Andy Burnham’s victory in Makerfield was met with a muted response from financial markets, in a sign that investors are adopting a “wait and see” approach before passing judgment on his potential premiership.
The cost of borrowing, as measured by the yield on government bonds – which are known as “gilts” in the UK – is largely determined by the expected path for short-term interest rates set by the Monetary Policy Committee (MPC) at the Bank of England. Those rates, in turn, are heavily determined by the extent of inflationary pressures in the economy.
Burnham’s election triumph comes at the end of a week in which wider economic developments have pushed down government borrowing costs. News of a peace deal in the Middle East led to falling oil prices, as traders adjusted to the expected increase in tanker flows through the Strait of Hormuz.
This was followed by lower than anticipated CPI inflation figures for May (which came in at 2.8%, below the consensus expectation of 3.0%). The MPC then announced on Thursday a decision to hold interest rates at 3.75%, and indicated that they may continue to be held there, rather than being increased several times this year, as previously thought.
All of this contributed to falling gilt yields in the run up to the Makerfield byelection. By the end of Thursday, 10-year yields stood just below 4.8%, down from above 4.9% a week earlier, and highs of close to 5.2% in mid-May. As markets opened on Friday morning, following Burnham’s overnight election to parliament, yields increased by less than 0.1%, to just above 4.8%.

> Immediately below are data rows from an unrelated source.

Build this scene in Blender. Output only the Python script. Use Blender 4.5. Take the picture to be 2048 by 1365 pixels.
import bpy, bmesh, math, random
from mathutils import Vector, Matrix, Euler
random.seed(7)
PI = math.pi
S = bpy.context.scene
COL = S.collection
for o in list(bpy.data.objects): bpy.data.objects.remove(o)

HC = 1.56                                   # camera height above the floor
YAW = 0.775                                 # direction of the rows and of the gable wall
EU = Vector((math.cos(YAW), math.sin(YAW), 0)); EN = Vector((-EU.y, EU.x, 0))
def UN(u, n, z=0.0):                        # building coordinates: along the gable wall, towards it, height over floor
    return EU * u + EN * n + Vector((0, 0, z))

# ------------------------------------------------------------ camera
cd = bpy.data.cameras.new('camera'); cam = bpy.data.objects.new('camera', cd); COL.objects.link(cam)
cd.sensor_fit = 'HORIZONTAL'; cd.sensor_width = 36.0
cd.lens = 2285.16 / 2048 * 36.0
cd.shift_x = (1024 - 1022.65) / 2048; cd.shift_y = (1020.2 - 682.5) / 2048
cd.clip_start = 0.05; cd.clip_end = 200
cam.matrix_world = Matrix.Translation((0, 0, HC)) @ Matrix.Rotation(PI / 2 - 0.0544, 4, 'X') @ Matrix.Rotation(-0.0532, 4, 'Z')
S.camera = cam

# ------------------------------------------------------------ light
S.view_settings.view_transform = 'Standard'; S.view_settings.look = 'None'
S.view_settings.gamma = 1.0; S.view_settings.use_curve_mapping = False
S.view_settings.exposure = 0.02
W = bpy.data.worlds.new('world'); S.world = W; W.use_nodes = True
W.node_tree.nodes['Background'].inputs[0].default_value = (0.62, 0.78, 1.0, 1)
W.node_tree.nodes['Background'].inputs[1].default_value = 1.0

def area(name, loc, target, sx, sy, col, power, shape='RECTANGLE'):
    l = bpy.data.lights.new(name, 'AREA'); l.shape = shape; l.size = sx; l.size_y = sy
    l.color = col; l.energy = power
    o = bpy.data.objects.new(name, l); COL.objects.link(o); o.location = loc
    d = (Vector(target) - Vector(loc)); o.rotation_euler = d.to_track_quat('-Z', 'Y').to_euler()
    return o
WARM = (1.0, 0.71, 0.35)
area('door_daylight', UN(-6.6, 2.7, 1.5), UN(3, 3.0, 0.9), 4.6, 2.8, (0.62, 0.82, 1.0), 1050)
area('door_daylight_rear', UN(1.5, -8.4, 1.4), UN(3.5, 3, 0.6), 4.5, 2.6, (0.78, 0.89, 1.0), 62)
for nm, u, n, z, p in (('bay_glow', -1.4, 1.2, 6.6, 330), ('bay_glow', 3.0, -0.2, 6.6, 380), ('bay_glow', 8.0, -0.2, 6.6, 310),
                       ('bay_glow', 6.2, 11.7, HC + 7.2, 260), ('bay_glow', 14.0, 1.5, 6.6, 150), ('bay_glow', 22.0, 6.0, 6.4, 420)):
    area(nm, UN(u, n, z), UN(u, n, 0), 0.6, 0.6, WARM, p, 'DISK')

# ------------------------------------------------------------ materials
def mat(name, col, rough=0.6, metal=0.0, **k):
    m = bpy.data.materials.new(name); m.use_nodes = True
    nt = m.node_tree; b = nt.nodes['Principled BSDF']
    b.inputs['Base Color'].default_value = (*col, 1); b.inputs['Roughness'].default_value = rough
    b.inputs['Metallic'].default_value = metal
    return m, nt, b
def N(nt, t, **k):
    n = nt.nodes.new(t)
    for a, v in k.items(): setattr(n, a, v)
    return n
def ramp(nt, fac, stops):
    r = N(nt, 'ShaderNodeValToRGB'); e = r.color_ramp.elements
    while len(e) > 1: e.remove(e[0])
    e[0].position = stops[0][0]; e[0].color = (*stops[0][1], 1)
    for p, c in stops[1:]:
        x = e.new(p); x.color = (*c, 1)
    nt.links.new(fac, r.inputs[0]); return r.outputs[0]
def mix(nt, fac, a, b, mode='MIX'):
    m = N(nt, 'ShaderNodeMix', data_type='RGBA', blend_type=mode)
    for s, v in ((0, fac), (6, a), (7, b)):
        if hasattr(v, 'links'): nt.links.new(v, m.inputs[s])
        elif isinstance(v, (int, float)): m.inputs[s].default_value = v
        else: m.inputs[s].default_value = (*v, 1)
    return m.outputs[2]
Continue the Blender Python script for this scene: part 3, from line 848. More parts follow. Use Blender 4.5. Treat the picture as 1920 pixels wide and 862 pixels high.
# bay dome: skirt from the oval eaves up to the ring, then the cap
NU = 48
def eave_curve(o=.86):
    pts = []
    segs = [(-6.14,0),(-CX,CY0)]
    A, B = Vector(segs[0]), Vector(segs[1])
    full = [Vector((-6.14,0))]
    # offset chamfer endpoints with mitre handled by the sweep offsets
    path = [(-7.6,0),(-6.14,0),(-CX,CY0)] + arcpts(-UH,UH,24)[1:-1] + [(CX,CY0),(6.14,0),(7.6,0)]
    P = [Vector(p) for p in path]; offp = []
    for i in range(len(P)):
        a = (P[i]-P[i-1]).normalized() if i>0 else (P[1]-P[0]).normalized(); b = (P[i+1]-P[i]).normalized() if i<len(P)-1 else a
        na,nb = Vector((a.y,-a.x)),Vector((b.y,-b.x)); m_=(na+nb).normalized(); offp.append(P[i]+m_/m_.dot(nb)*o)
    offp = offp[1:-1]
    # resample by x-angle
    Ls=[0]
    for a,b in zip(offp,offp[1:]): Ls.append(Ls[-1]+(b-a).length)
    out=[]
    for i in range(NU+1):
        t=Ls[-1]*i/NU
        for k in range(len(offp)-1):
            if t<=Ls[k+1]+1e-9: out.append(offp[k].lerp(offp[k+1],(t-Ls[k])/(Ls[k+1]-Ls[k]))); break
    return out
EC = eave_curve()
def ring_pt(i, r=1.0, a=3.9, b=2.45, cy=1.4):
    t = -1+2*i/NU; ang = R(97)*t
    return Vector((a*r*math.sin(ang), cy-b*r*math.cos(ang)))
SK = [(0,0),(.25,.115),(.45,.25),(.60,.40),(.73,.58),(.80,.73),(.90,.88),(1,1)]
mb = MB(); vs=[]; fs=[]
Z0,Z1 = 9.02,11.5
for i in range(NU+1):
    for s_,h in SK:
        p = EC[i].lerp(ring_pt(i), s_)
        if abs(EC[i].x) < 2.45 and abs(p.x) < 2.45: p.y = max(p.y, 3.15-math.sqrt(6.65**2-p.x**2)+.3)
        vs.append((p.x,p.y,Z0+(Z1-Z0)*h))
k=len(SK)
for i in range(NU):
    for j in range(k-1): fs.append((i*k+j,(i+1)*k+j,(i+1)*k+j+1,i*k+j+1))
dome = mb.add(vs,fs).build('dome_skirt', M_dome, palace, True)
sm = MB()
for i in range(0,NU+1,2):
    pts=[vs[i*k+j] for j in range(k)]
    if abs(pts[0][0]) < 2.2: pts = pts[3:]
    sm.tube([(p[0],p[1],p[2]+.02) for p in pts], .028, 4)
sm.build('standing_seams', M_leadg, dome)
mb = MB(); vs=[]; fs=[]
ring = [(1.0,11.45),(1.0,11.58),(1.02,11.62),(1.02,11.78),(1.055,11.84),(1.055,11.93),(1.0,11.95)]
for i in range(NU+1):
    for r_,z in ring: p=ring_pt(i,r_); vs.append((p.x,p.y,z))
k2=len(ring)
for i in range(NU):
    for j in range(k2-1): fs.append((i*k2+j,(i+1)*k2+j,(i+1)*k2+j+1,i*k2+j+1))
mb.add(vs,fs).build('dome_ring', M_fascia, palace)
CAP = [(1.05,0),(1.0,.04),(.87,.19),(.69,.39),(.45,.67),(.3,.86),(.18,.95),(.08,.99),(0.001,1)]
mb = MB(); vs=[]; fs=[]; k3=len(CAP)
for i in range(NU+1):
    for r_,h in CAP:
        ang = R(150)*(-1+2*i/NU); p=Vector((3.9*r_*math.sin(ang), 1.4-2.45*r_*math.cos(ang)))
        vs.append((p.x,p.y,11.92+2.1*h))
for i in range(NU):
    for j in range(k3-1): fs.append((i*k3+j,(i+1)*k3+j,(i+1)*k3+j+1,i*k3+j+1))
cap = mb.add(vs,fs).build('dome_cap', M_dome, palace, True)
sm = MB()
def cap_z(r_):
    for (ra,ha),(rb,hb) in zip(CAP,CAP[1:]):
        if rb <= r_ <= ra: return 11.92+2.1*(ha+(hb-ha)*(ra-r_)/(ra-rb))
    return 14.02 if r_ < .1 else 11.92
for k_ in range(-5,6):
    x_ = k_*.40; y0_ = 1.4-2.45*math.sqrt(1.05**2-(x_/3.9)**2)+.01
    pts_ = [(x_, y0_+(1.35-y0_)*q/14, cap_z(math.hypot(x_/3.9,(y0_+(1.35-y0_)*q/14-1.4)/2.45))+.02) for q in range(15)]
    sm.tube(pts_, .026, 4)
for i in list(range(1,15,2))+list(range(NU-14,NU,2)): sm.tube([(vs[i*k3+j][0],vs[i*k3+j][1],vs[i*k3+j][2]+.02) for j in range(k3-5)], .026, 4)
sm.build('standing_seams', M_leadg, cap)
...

As ever, there is more than just Labour party politics going on: the Office for National Statistics also released surprisingly weak public finance numbers on Friday morning. Public sector net borrowing was £23.3bn in May, overshooting the official forecast by £5.6bn (or more than 30%). Given that a Burnham victory had been widely anticipated and priced in, the Friday morning jump in yields could just as easily be interpreted as a response to the disappointing fiscal news. But it does likely reflect some of the political uncertainty resulting from Burnham’s win.
The UK now faces the prospect of a drawn-out leadership contest. One City analyst suggested that the market might prefer a coronation to an extended contest in which candidates could be tempted to make ever-larger unfunded spending commitments, in an attempt to win over the hearts and minds of the Labour faithful. This political risk and uncertainty is likely to show up in higher yields.
One City analyst suggested the markets might prefer a coronation to an extended contest in which candidates make ever-larger unfunded spending commitments
One City analyst suggested the markets might prefer a coronation to an extended contest in which candidates make ever-larger unfunded spending commitments
There’s also the uncertainty about what a Burnham premiership would mean for government borrowing and economic policy more generally. In the days, weeks and months ahead, bond traders will be closely scrutinising the former Manchester mayor’s public pronouncements and personnel decisions, in search of signs for what a Burnham government might look like. For now at least, there are more questions than answers.
In a sign that the risks of a bond market wobble are being taken seriously, the Financial Times reported this week that Richard Hughes, former chair of the Office for Budget Responsibility, is advising Burnham on fiscal policy. Burnham’s recent commitment to the importance of the fiscal rules is also likely to have calmed nerves and reduced fears that he would embark upon a borrowing splurge upon taking office. Should he launch a leadership contest and/or take office, his choice of chancellor would be of major importance to how his government is perceived.
Just as the Bank of England adopted a “wait and see” approach this week, keeping interest rates on hold until there is compelling reason to do otherwise, markets are likely to take a similar approach to Burnham. What will matter is the concrete policy detail. The fact that gilt yields are lower on Friday morning than at the start of the week is a good reminder that bond markets respond to far more than domestic politics. Wider economic developments are almost always more important.